History Of QR Codes

Learn about the history of QR codes and their relationship to UPC barcodes, as well as the rise in the use of QR codes in the United States.

From Barcodes to QR Codes

QR codes or quick response codes are basically descendents of the barcodes we see on the packaging of every product we buy. A typical barcode on a can of coke can hold about 20 digits of information. That's enough to supply the computer with a number to look up the price of the product in it's database. For more information on barcodes check out how UPC barcodes work.

Eventually, the desire to incorporate more data into barcodes led to the development of QR codes by Denso Wave, a subsidiary of the Toyota company. The QR Code symbology was released in 1994. “QR Code” is a registered trademark of DENSO WAVE Incorporated, but it is not necessary to get a license to use the images, because the company has decided not to exercise patent rights, meaning QR Code use is free.

Hold More Information

Regular barcodes can only contain data in one direction- horizontally. QR codes contain information both horizontally and vertically. This leads to them sometimes being called”matrix codes,” or “2D codes.” Compared to the 20 digits of information a run of the mill barcode can store, a QR code can store up to 7,089 digits. QR codes aren't the only other type of 2D code, however, QR codes can hold up to 20% more information than the other types of 2D symbology. More technical information on QR codes and other types of 2D codes are explained in an infographic on Denso Wave's site.

Use of QR Code

QR codes earned their names due to the high speed scan capabilities they possess. Originally, they were used by Toyota to keep track of car parts during the manufacturing process because they were easily scanned. Here's a short video showing some of the manufacturing process for the Toyota Prius. You can really see why, with so many parts barcodes are a necessity for the company.
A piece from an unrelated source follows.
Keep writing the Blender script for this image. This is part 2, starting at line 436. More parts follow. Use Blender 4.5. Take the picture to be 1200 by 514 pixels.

QR Codes have been popular in Japan for a number of years. They are often used in advertisements, and are recognized by more than 90% of mobile users there. Nearly every cell phone in Japan has preloaded scanning software. Check out this video of some people scanning Disney Japan's advertisement.

Rising use in the US

QR Codes are less well known in the U.S. but with the number of people who own smart phones that are capable of scanning the codes rising, the number of QR Code symbols you see will rise too. Major brands like Time Warner and Macy's jumped on the bandwagon and began using them in ads about two years ago. Plenty of other brands like Coca Cola, Ford, Gap, and Home Depot have followed. So far they mainly can be found in big cities in the US such as New York, Houston, Chicago San Antonio and Las Vegas.